The need for DOCSIS 3.1 modems has risen in recent years as home internet speeds have drastically improved. According to the FCC, only around 6% of US households had access to internet speeds of 1,000Mbps or higher in June 2016 compared to more than 23% in June 2020. And while fiber internet, not necessarily cable, is the main contributor to that jump, it's still an indicator that home internet speeds are going up. For example, in the same time frame, Xfinity speeds of 500Mbps or higher were available in less than 3% of service areas, whereas the most recent FCC data shows those speeds are now available in 97% of service areas. 

All of this is to say that DOCSIS 3.1 is well on its way to replacing DOCSIS 3.0. It hasn't entirely done so just yet, mainly because slower, cheaper cable internet plans can still get by with DOCSIS 3.0 technology. Still, as faster plans become more available and affordable, DOCSIS 3.1 will emerge as the go-to standard for cable modems. We're just not there yet.
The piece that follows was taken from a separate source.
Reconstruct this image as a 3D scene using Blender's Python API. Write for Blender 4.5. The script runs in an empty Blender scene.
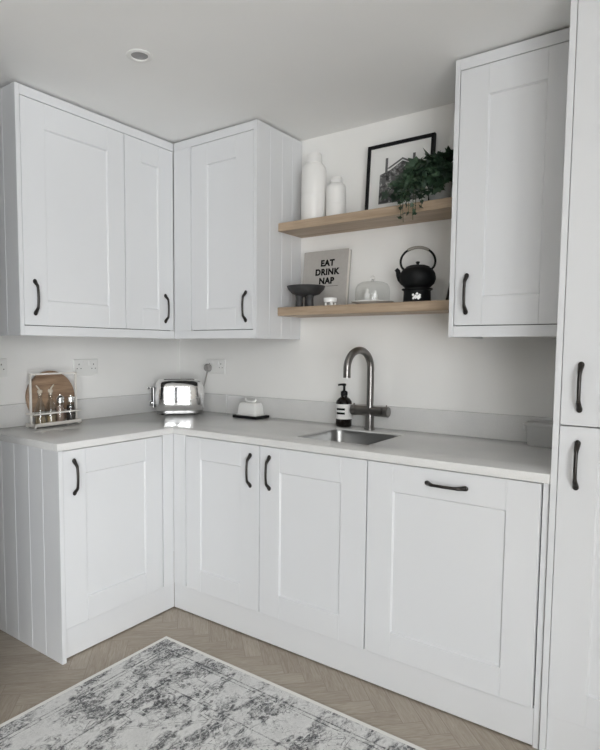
import bpy, bmesh, math, random
from mathutils import Vector, Matrix
C = bpy.context.scene.collection
PI = math.pi
R = math.radians

# ------------------------------------------------------------------ materials
def mat(name, col=(.8, .8, .8), rough=.5, metal=0.0, **kw):
    m = bpy.data.materials.new(name); m.use_nodes = True
    b = m.node_tree.nodes['Principled BSDF']
    b.inputs['Base Color'].default_value = (*col, 1)
    b.inputs['Roughness'].default_value = rough
    b.inputs['Metallic'].default_value = metal
    for k, v in kw.items():
        b.inputs[k.replace('_', ' ')].default_value = v
    return m

class NT:
    """small helper around one material's node tree"""
    def __init__(s, m):
        s.t = m.node_tree; s.n = s.t.nodes; s.bsdf = s.n['Principled BSDF']
    def new(s, kind, **kw):
        n = s.n.new(kind)
        for k, v in kw.items(): setattr(n, k, v)
        return n
    def link(s, a, b): s.t.links.new(a, b)
    def setin(s, sock, v):
        if hasattr(v, 'is_output'): s.link(v, sock)
        else: sock.default_value = v
    def math(s, op, a, b=0.0, c=0.0, clamp=False):
        n = s.new('ShaderNodeMath', operation=op); n.use_clamp = clamp
        s.setin(n.inputs[0], a); s.setin(n.inputs[1], b); s.setin(n.inputs[2], c)
        return n.outputs[0]
    def coords(s, scale=(1, 1, 1), rot=(0, 0, 0), loc=(0, 0, 0), kind='Object'):
        tc = s.new('ShaderNodeTexCoord'); mp = s.new('ShaderNodeMapping')
        mp.inputs['Scale'].default_value = scale; mp.inputs['Rotation'].default_value = rot; mp.inputs['Location'].default_value = loc
        s.link(tc.outputs[kind], mp.inputs['Vector']); return mp.outputs['Vector']
    def noise(s, vec, scale, detail=3, rough=.55, dist=0):
        n = s.new('ShaderNodeTexNoise'); s.link(vec, n.inputs['Vector'])
        n.inputs['Scale'].default_value = scale; n.inputs['Detail'].default_value = detail
        n.inputs['Roughness'].default_value = rough; n.inputs['Distortion'].default_value = dist
        return n.outputs['Fac']
    def ramp(s, fac, stops):
        n = s.new('ShaderNodeValToRGB'); s.setin(n.inputs['Fac'], fac); e = n.color_ramp.elements
        while len(e) < len(stops): e.new(.5)
        for i, (p, c) in enumerate(stops):
            e[i].position = p; e[i].color = (*c, 1) if len(c) == 3 else c
        return n.outputs['Color']
    def mix(s, fac, a, b, blend='MIX'):
        n = s.new('ShaderNodeMix', data_type='RGBA', blend_type=blend)
        s.setin(n.inputs[0], fac)
        for sock, v in ((n.inputs[6], a), (n.inputs[7], b)):
            if hasattr(v, 'is_output'): s.link(v, sock)
            else: sock.default_value = (*v, 1)
        return n.outputs[2]
    def bump(s, h, strength=.2, dist=.002):
        n = s.new('ShaderNodeBump'); n.inputs['Strength'].default_value = strength; n.inputs['Distance'].default_value = dist
        s.link(h, n.inputs['Height']); s.link(n.outputs['Normal'], s.bsdf.inputs['Normal'])
    def color(s, c): s.link(c, s.bsdf.inputs['Base Color'])

WTI = .8928 + .0005
def m_paint(name, col, rough, var=.02, scale=3):
    m = mat(name, col, rough); t = NT(m); v = t.coords()
    f = t.noise(v, scale, 2)
    a = tuple(max(0, c - var) for c in col); b = tuple(min(1, c + var) for c in col)
    t.color(t.ramp(f, [(.3, a), (.7, b)]))
    t.bump(t.noise(v, 350, 2), .03, .0005)
    return m
M = {}
M['white'] = m_paint('cabinet_paint', (.705, .714, .725), .36, .006)
M['wall'] = m_paint('wall_paint', (.84, .835, .815), .75, .008)
M['ceiling'] = m_paint('ceiling_paint', (.88, .88, .87), .8, .006)
M['pewter'] = mat('dark_pewter', (.05, .046, .043), .3, .8)
M['chrome'] = mat('polished_chrome', (.86, .86, .86), .05, 1.0)
M['steel'] = mat('brushed_steel', (.38, .38, .375), .30, 1.0)
M['gunmetal'] = mat('brushed_gunmetal', (.24, .23, .22), .3, 1.0)
M['black'] = mat('black_satin', (.008, .008, .009), .5, 0, Specular_IOR_Level=.2)
M['iron'] = mat('cast_iron', (.006, .0065, .007), .55, 0, Specular_IOR_Level=.2)
M['ceramic'] = m_paint('white_ceramic', (.82, .81, .79), .35, .01)
M['gloss_white'] = mat('glazed_white', (.84, .84, .82), .15)
M['plastic_white'] = mat('white_plastic', (.79, .79, .77), .3)
M['wire_white'] = mat('cream_metal', (.76, .73, .68), .4)
M['stone_dark'] = m_paint('dark_grey_stoneware', (.035, .035, .036), .6, .010, 30)
M['amber'] = mat('dark_amber_glass', (.006, .004, .003), .15, 0, Specular_IOR_Level=.35)
M['label_white'] = mat('label_paper', (.80, .79, .77), .6)
M['paper'] = mat('print_paper', (.78, .78, .76), .6)
M['pages'] = mat('book_pages', (.74, .71, .66), .7)
M['cover'] = m_paint('grey_book_cloth', (.43, .41, .385), .65, .012, 60)
M['ink'] = mat('black_ink', (.008, .008, .008), .6, 0, Specular_IOR_Level=.1)
M['glass'] = mat('clear_glass', (1, 1, 1), .02, 0, Transmission_Weight=1.0, IOR=1.45)
def m_thin(name, tint, refl=1.0):
    m = bpy.data.materials.new(name); m.use_nodes = True; nt = m.node_tree; nt.nodes.remove(nt.nodes['Principled BSDF'])
    tr = nt.nodes.new('ShaderNodeBsdfTransparent'); tr.inputs[0].default_value = (*tint, 1)
    gl = nt.nodes.new('ShaderNodeBsdfGlossy'); gl.inputs['Roughness'].default_value = .03
    lw = nt.nodes.new('ShaderNodeLayerWeight'); lw.inputs[0].default_value = .5; fr = nt.nodes.new('ShaderNodeMath'); fr.operation = 'POWER'; fr.inputs[1].default_value = 4.0; nt.links.new(lw.outputs['Facing'], fr.inputs[0])
    mu = nt.nodes.new('ShaderNodeMath'); mu.operation = 'MULTIPLY_ADD'; mu.inputs[1].default_value = refl; mu.inputs[2].default_value = .04; mu.use_clamp = True
    mx = nt.nodes.new('ShaderNodeMixShader'); L = nt.links.new
    L(fr.outputs[0], mu.inputs[0]); L(mu.outputs[0], mx.inputs[0]); L(tr.outputs[0], mx.inputs[1]); L(gl.outputs[0], mx.inputs[2]); L(mx.outputs[0], nt.nodes['Material Output'].inputs[0]); return m
M['thin_glass'] = m_thin('thin_clear_glass', (.93, .935, .93), .55)
M['frost'] = mat('frosted_plastic', (.80, .80, .79), .35, 0, Transmission_Weight=.35, IOR=1.3)
M['grey_plastic'] = mat('grey_plastic', (.30, .29, .28), .45)
M['pepper'] = m_paint('peppercorns', (.05, .04, .035), .7, .03, 300)
M['salt'] = m_paint('pink_salt', (.34, .24, .19), .7, .05, 300)
M['oil'] = mat('golden_oil', (.62, .50, .32), .1, 0, Transmission_Weight=.6)
M['cork'] = mat('pale_cork', (.62, .55, .45), .6)
M['pot_grey'] = m_paint('pale_grey_pot', (.46, .47, .46), .6, .03, 25)
M['soil'] = m_paint('potting_soil', (.03, .022, .016), .9, .01, 80)
M['stem'] = mat('ivy_stem', (.05, .075, .03), .6)
M['wrap'] = mat('handle_wrap', (.26, .24, .21), .6)
M['carcass'] = mat('gap_shade_board', (.07, .07, .07), .7)  # near black, so the shade in the door gaps is in the colour
M['darkgap'] = mat('dark_void', (.03, .03, .03), .8)
M['lamp'] = mat('lamp_lens', (.30, .30, .30), .25)

def m_wood(name, dark, light, scale, rough=.5, stretch=(1, 12, 12)):
    m = mat(name, light, rough); t = NT(m); v = t.coords(stretch)
    f = t.noise(v, scale, 5, .6, .6); g = t.noise(v, scale * 5, 3, .6)
    k = t.math('ADD', t.math('MULTIPLY', f, .7), t.math('MULTIPLY', g, .3))
    t.color(t.ramp(k, [(.33, dark), (.66, light)]))
    t.bump(g, .08, .001); return m
M['oak'] = m_wood('oak_shelf', (.29, .21, .14), (.50, .385, .275), 1.6)
M['acacia'] = m_wood('acacia_board', (.13, .07, .042), (.50, .345, .225), 3.0, .45, (6, .55, 5))
def m_leaf():
    m = mat('ivy_leaf', (.03, .06, .03), .42); t = NT(m)
    v = t.coords(); f = t.noise(v, 17, 2)
    t.color(t.ramp(f, [(.32, (.012, .026, .016)), (.52, (.022, .048, .026)), (.72, (.06, .105, .06))])); return m
M['leaf'] = m_leaf()
def m_quartz():
    m = mat('grey_quartz', (.46, .455, .44), .16); t = NT(m); v = t.coords()
    a = t.noise(v, 6, 3); b = t.noise(v, 260, 2)
    k = t.math('ADD', t.math('MULTIPLY', a, .5), t.math('MULTIPLY', b, .5))
    t.color(t.ramp(k, [(.35, (.66, .66, .65)), (.65, (.73, .725, .71))])); return m
M['quartz'] = m_quartz()
def m_floor():
    m = mat('herringbone_oak', (.3, .25, .2), .45); t = NT(m); W, n = .07, 5
    v = t.coords((1 / W, 1 / W, 1), (0, 0, R(45))); sep = t.new('ShaderNodeSeparateXYZ'); t.link(v, sep.inputs[0])
    u, w = sep.outputs['X'], sep.outputs['Y']
    i, j, fu, fw_ = t.math('FLOOR', u), t.math('FLOOR', w), t.math('FRACT', u), t.math('FRACT', w)
    mm = t.math('FLOORED_MODULO', t.math('SUBTRACT', i, j), 2.0 * n)
    hz = t.math('LESS_THAN', mm, n - .5); vt = t.math('SUBTRACT', 1.0, hz)
    sel = lambda a, b: t.math('ADD', t.math('MULTIPLY', a, hz), t.math('MULTIPLY', b, vt))
    along = sel(t.math('ADD', mm, fu), t.math('ADD', t.math('SUBTRACT', mm, float(n)), t.math('SUBTRACT', 1.0, fw_)))
    across = sel(fw_, fu)
    ia = sel(t.math('SUBTRACT', i, mm), i); ib = sel(j, t.math('ADD', j, t.math('SUBTRACT', mm, float(n))))
    cb = t.new('ShaderNodeCombineXYZ'); t.link(ia, cb.inputs[0]); t.link(ib, cb.inputs[1]); t.link(hz, cb.inputs[2])
    wn = t.new('ShaderNodeTexWhiteNoise', noise_dimensions='3D'); t.link(cb.outputs[0], wn.inputs['Vector'])
    c2 = t.new('ShaderNodeCombineXYZ'); t.link(t.math('MULTIPLY', along, .35), c2.inputs[0]); t.link(t.math('MULTIPLY', across, 3.2), c2.inputs[1])
    t.link(t.math('MULTIPLY', wn.outputs['Value'], 60.0), c2.inputs[2])
    g = t.noise(c2.outputs[0], 1.5, 5, .66, 2.2)
    tone = t.math('ADD', t.math('MULTIPLY', wn.outputs['Value'], .16), t.math('MULTIPLY', g, .84))
    c = t.ramp(tone, [(.28, (.285, .235, .182)), (.50, (.375, .325, .265)), (.72, (.455, .405, .34))])
    e1 = t.math('LESS_THAN', t.math('ABSOLUTE', t.math('SUBTRACT', across, .5)), .482)
    e2 = t.math('LESS_THAN', t.math('ABSOLUTE', t.math('SUBTRACT', along, n / 2)), n / 2 - .018)
    ed = t.math('MULTIPLY', e1, e2)
    t.color(t.mix(ed, (.285, .24, .19), c)); t.bump(ed, .2, .001); return m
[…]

So why choose one over the other?

If you're content with a low to midtier cable internet plan, then a DOCSIS 3.0 modem will likely meet all your needs and come at a lower price tag than a DOCSIS 3.1 device. But if you want faster speeds, especially those approaching or surpassing 1Gbps, or simply want a device you know you can use for years to come, a DOCSIS 3.1 modem is the way to go. You'll have to pay more for a DOCSIS 3.1 modem, but chances are you're also paying a premium for those faster speeds, so you might as well equip your home with a device that will let you enjoy them.